— Begin Data for this task —

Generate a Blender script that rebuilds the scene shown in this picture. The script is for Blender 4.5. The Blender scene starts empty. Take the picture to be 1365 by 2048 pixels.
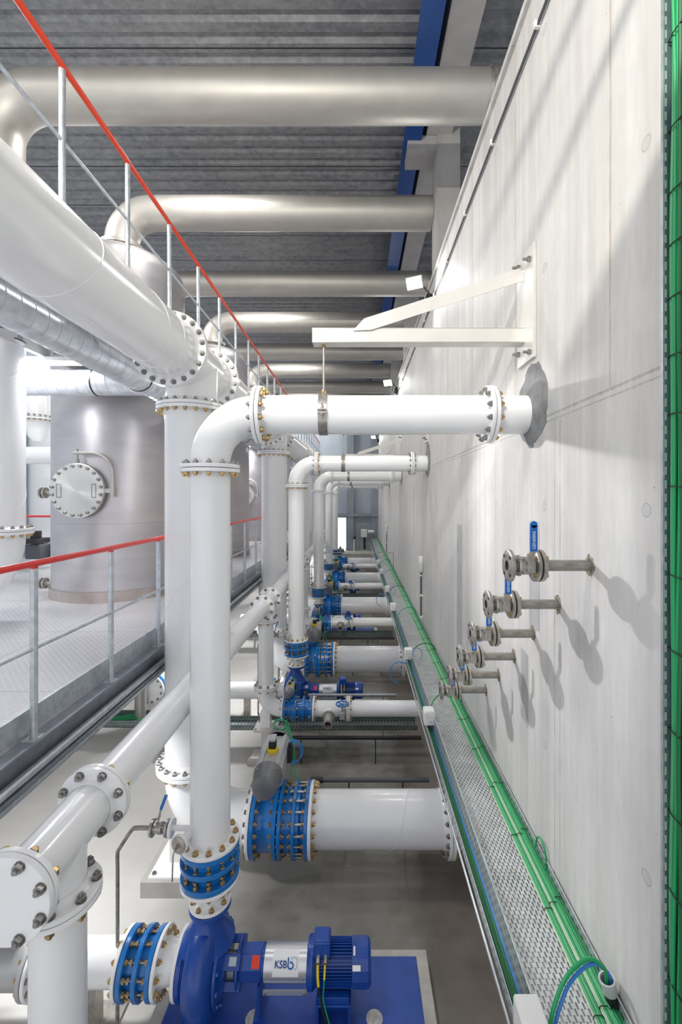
import bpy, math, random
from mathutils import Vector, Matrix
random.seed(7)
C = bpy.context.scene.collection
PI = math.pi
ZC = 3.75                      # camera height above the floor; design coordinates are relative to the camera
S = 4.4                        # bay spacing along Y
YP, YB, YD = 3.12, 4.45, 1.935  # pump line, large pipe line, small pipe line in the first bay
NB = 5
V = Vector

# ------------------------------------------------------------------ materials
MATS = {}
def mat(name, color, rough=.5, metal=0., coat=0., noise=None, bump=None, spec=.5, emit=None):
    if name in MATS: return MATS[name]
    m = bpy.data.materials.new(name); m.use_nodes = True
    nt = m.node_tree; b = nt.nodes['Principled BSDF']
    b.inputs['Base Color'].default_value = (*color, 1)
    b.inputs['Roughness'].default_value = rough
    b.inputs['Metallic'].default_value = metal
    b.inputs['Coat Weight'].default_value = coat
    b.inputs['Specular IOR Level'].default_value = spec
    if emit:
        b.inputs['Emission Color'].default_value = (*emit[0], 1); b.inputs['Emission Strength'].default_value = emit[1]
    tc = None
    def coords(scale):
        nonlocal tc
        if tc is None: tc = nt.nodes.new('ShaderNodeTexCoord')
        mp = nt.nodes.new('ShaderNodeMapping'); mp.inputs['Scale'].default_value = scale
        nt.links.new(tc.outputs['Object'], mp.inputs['Vector']); return mp.outputs[0]
    if noise:   # (scale3, lo, hi, roughvar)
        n = nt.nodes.new('ShaderNodeTexNoise'); n.inputs['Scale'].default_value = 1; n.inputs['Detail'].default_value = 6
        nt.links.new(coords(noise[0]), n.inputs['Vector'])
        r = nt.nodes.new('ShaderNodeMapRange'); r.inputs['From Min'].default_value = .3; r.inputs['From Max'].default_value = .7
        r.inputs['To Min'].default_value = noise[1]; r.inputs['To Max'].default_value = noise[2]
        nt.links.new(n.outputs['Fac'], r.inputs['Value'])
        mx = nt.nodes.new('ShaderNodeMix'); mx.data_type = 'RGBA'; mx.blend_type = 'MULTIPLY'; mx.inputs[0].default_value = 1
        mx.inputs[6].default_value = (*color, 1)
        nt.links.new(r.outputs[0], mx.inputs[7]); nt.links.new(mx.outputs[2], b.inputs['Base Color'])
        if len(noise) > 3:
            r2 = nt.nodes.new('ShaderNodeMapRange'); r2.inputs['To Min'].default_value = rough-noise[3]; r2.inputs['To Max'].default_value = rough+noise[3]
            nt.links.new(n.outputs['Fac'], r2.inputs['Value']); nt.links.new(r2.outputs[0], b.inputs['Roughness'])
    if bump:    # (scale3, strength, distance)
        n = nt.nodes.new('ShaderNodeTexNoise'); n.inputs['Scale'].default_value = 1; n.inputs['Detail'].default_value = 4
        nt.links.new(coords(bump[0]), n.inputs['Vector'])
        bp = nt.nodes.new('ShaderNodeBump'); bp.inputs['Strength'].default_value = bump[1]; bp.inputs['Distance'].default_value = bump[2]
        nt.links.new(n.outputs['Fac'], bp.inputs['Height']); nt.links.new(bp.outputs[0], b.inputs['Normal'])
    MATS[name] = m
    return m

class NG:
    """tiny expression helper for node graphs"""
    def __init__(s, m):
        s.nt = m.node_tree; s.b = s.nt.nodes['Principled BSDF']
        s.pos = s.nt.nodes.new('ShaderNodeNewGeometry').outputs['Position']
        sp = s.nt.nodes.new('ShaderNodeSeparateXYZ'); s.nt.links.new(s.pos, sp.inputs[0])
        s.x, s.y, s.z = sp.outputs
    def m(s, op, a, b=None, c=None):
        n = s.nt.nodes.new('ShaderNodeMath'); n.operation = op
        for i, v in enumerate((a, b, c)):
            if v is None: continue
            if isinstance(v, (int, float)): n.inputs[i].default_value = v
            else: s.nt.links.new(v, n.inputs[i])
        return n.outputs[0]
    def noise(s, scale, detail=4, rough=.5):
        mp = s.nt.nodes.new('ShaderNodeMapping'); mp.inputs['Scale'].default_value = scale
        s.nt.links.new(s.pos, mp.inputs[0])
        n = s.nt.nodes.new('ShaderNodeTexNoise'); n.inputs['Scale'].default_value = 1; n.inputs['Detail'].default_value = detail; n.inputs['Roughness'].default_value = rough
        s.nt.links.new(mp.outputs[0], n.inputs['Vector']); return n.outputs['Fac']
    def rng(s, v, a, b, c, d):
        r = s.nt.nodes.new('ShaderNodeMapRange')
        for i, q in enumerate((a, b, c, d)): r.inputs[i+1].default_value = q
        s.nt.links.new(v, r.inputs[0]); return r.outputs[0]
    def line(s, coord, period, off, halfw):
        """1 on a thin line, 0 elsewhere"""
        f = s.m('PINGPONG', s.m('SUBTRACT', coord, off), period/2)      # distance to the nearest line
        return s.rng(f, halfw*.6, halfw*1.2, 1, 0)
    def mix(s, fac, a, b, mode='MIX'):
        n = s.nt.nodes.new('ShaderNodeMix'); n.data_type = 'RGBA'; n.blend_type = mode
        for i, v in ((0, fac), (6, a), (7, b)):
            if isinstance(v, (int, float)): n.inputs[i].default_value = v
            elif isinstance(v, tuple): n.inputs[i].default_value = (*v, 1)
            else: s.nt.links.new(v, n.inputs[i])
        return n.outputs[2]
    def out(s, color=None, rough=None, height=None, strength=.5, dist=.01, alpha=None):
        if color is not None: s.nt.links.new(color, s.b.inputs['Base Color'])
        if rough is not None: s.nt.links.new(rough, s.b.inputs['Roughness'])
        if alpha is not None: s.nt.links.new(alpha, s.b.inputs['Alpha'])
        if height is not None:
            bp = s.nt.nodes.new('ShaderNodeBump'); bp.inputs['Strength'].default_value = strength; bp.inputs['Distance'].default_value = dist
            s.nt.links.new(height, bp.inputs['Height']); s.nt.links.new(bp.outputs[0], s.b.inputs['Normal'])

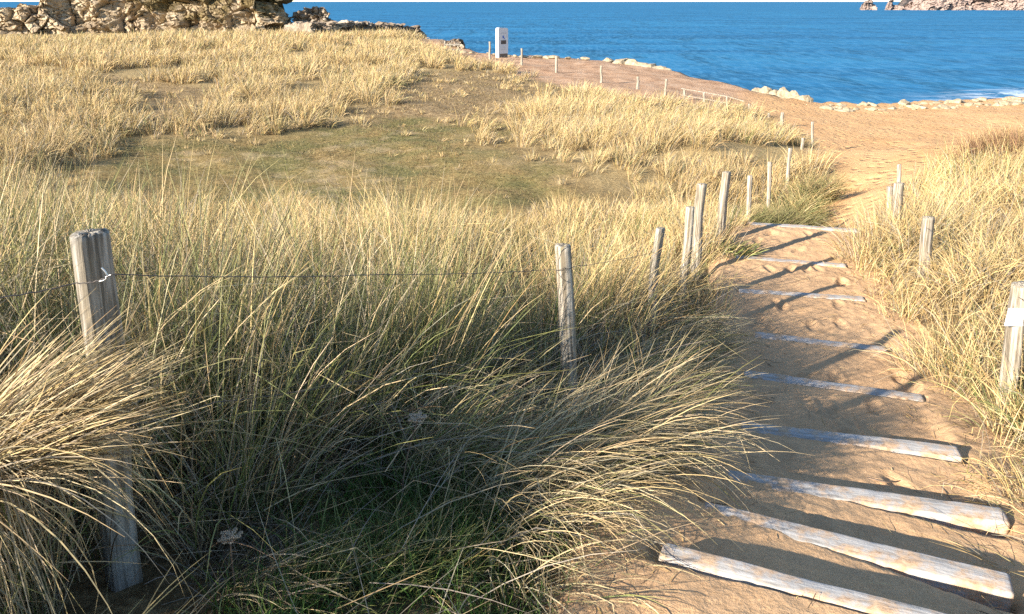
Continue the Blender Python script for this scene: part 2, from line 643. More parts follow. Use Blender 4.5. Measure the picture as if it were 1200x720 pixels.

— End Data for this task —

What the task asks
Without including the pictures, reproduce all entries exactly.

The reply
Generate a Blender script that rebuilds the scene shown in this picture. The script is for Blender 4.5. The Blender scene starts empty. Take the picture to be 1365 by 2048 pixels.
import bpy, math, random
from mathutils import Vector, Matrix
random.seed(7)
C = bpy.context.scene.collection
PI = math.pi
ZC = 3.75                      # camera height above the floor; design coordinates are relative to the camera
S = 4.4                        # bay spacing along Y
YP, YB, YD = 3.12, 4.45, 1.935  # pump line, large pipe line, small pipe line in the first bay
NB = 5
V = Vector

# ------------------------------------------------------------------ materials
MATS = {}
def mat(name, color, rough=.5, metal=0., coat=0., noise=None, bump=None, spec=.5, emit=None):
    if name in MATS: return MATS[name]
    m = bpy.data.materials.new(name); m.use_nodes = True
    nt = m.node_tree; b = nt.nodes['Principled BSDF']
    b.inputs['Base Color'].default_value = (*color, 1)
    b.inputs['Roughness'].default_value = rough
    b.inputs['Metallic'].default_value = metal
    b.inputs['Coat Weight'].default_value = coat
    b.inputs['Specular IOR Level'].default_value = spec
    if emit:
        b.inputs['Emission Color'].default_value = (*emit[0], 1); b.inputs['Emission Strength'].default_value = emit[1]
    tc = None
    def coords(scale):
        nonlocal tc
        if tc is None: tc = nt.nodes.new('ShaderNodeTexCoord')
        mp = nt.nodes.new('ShaderNodeMapping'); mp.inputs['Scale'].default_value = scale
        nt.links.new(tc.outputs['Object'], mp.inputs['Vector']); return mp.outputs[0]
    if noise:   # (scale3, lo, hi, roughvar)
        n = nt.nodes.new('ShaderNodeTexNoise'); n.inputs['Scale'].default_value = 1; n.inputs['Detail'].default_value = 6
        nt.links.new(coords(noise[0]), n.inputs['Vector'])
        r = nt.nodes.new('ShaderNodeMapRange'); r.inputs['From Min'].default_value = .3; r.inputs['From Max'].default_value = .7
        r.inputs['To Min'].default_value = noise[1]; r.inputs['To Max'].default_value = noise[2]
        nt.links.new(n.outputs['Fac'], r.inputs['Value'])
        mx = nt.nodes.new('ShaderNodeMix'); mx.data_type = 'RGBA'; mx.blend_type = 'MULTIPLY'; mx.inputs[0].default_value = 1
        mx.inputs[6].default_value = (*color, 1)
        nt.links.new(r.outputs[0], mx.inputs[7]); nt.links.new(mx.outputs[2], b.inputs['Base Color'])
        if len(noise) > 3:
            r2 = nt.nodes.new('ShaderNodeMapRange'); r2.inputs['To Min'].default_value = rough-noise[3]; r2.inputs['To Max'].default_value = rough+noise[3]
            nt.links.new(n.outputs['Fac'], r2.inputs['Value']); nt.links.new(r2.outputs[0], b.inputs['Roughness'])
    if bump:    # (scale3, strength, distance)
        n = nt.nodes.new('ShaderNodeTexNoise'); n.inputs['Scale'].default_value = 1; n.inputs['Detail'].default_value = 4
        nt.links.new(coords(bump[0]), n.inputs['Vector'])
        bp = nt.nodes.new('ShaderNodeBump'); bp.inputs['Strength'].default_value = bump[1]; bp.inputs['Distance'].default_value = bump[2]
        nt.links.new(n.outputs['Fac'], bp.inputs['Height']); nt.links.new(bp.outputs[0], b.inputs['Normal'])
    MATS[name] = m
    return m

class NG:
    """tiny expression helper for node graphs"""
    def __init__(s, m):
        s.nt = m.node_tree; s.b = s.nt.nodes['Principled BSDF']
        s.pos = s.nt.nodes.new('ShaderNodeNewGeometry').outputs['Position']
        sp = s.nt.nodes.new('ShaderNodeSeparateXYZ'); s.nt.links.new(s.pos, sp.inputs[0])
        s.x, s.y, s.z = sp.outputs
    def m(s, op, a, b=None, c=None):
        n = s.nt.nodes.new('ShaderNodeMath'); n.operation = op
        for i, v in enumerate((a, b, c)):
            if v is None: continue
            if isinstance(v, (int, float)): n.inputs[i].default_value = v
            else: s.nt.links.new(v, n.inputs[i])
        return n.outputs[0]
    def noise(s, scale, detail=4, rough=.5):
        mp = s.nt.nodes.new('ShaderNodeMapping'); mp.inputs['Scale'].default_value = scale
        s.nt.links.new(s.pos, mp.inputs[0])
        n = s.nt.nodes.new('ShaderNodeTexNoise'); n.inputs['Scale'].default_value = 1; n.inputs['Detail'].default_value = detail; n.inputs['Roughness'].default_value = rough
        s.nt.links.new(mp.outputs[0], n.inputs['Vector']); return n.outputs['Fac']
    def rng(s, v, a, b, c, d):
        r = s.nt.nodes.new('ShaderNodeMapRange')
        for i, q in enumerate((a, b, c, d)): r.inputs[i+1].default_value = q
        s.nt.links.new(v, r.inputs[0]); return r.outputs[0]
    def line(s, coord, period, off, halfw):
        """1 on a thin line, 0 elsewhere"""
        f = s.m('PINGPONG', s.m('SUBTRACT', coord, off), period/2)      # distance to the nearest line
        return s.rng(f, halfw*.6, halfw*1.2, 1, 0)
    def mix(s, fac, a, b, mode='MIX'):
        n = s.nt.nodes.new('ShaderNodeMix'); n.data_type = 'RGBA'; n.blend_type = mode
        for i, v in ((0, fac), (6, a), (7, b)):
            if isinstance(v, (int, float)): n.inputs[i].default_value = v
            elif isinstance(v, tuple): n.inputs[i].default_value = (*v, 1)
            else: s.nt.links.new(v, n.inputs[i])
        return n.outputs[2]
    def out(s, color=None, rough=None, height=None, strength=.5, dist=.01, alpha=None):
        if color is not None: s.nt.links.new(color, s.b.inputs['Base Color'])
        if rough is not None: s.nt.links.new(rough, s.b.inputs['Roughness'])
        if alpha is not None: s.nt.links.new(alpha, s.b.inputs['Alpha'])
        if height is not None:
            bp = s.nt.nodes.new('ShaderNodeBump'); bp.inputs['Strength'].default_value = strength; bp.inputs['Distance'].default_value = dist
            s.nt.links.new(height, bp.inputs['Height']); s.nt.links.new(bp.outputs[0], s.b.inputs['Normal'])

Continue the Blender Python script for this scene: part 2, from line 643. More parts follow. Use Blender 4.5. Measure the picture as if it were 1200x720 pixels.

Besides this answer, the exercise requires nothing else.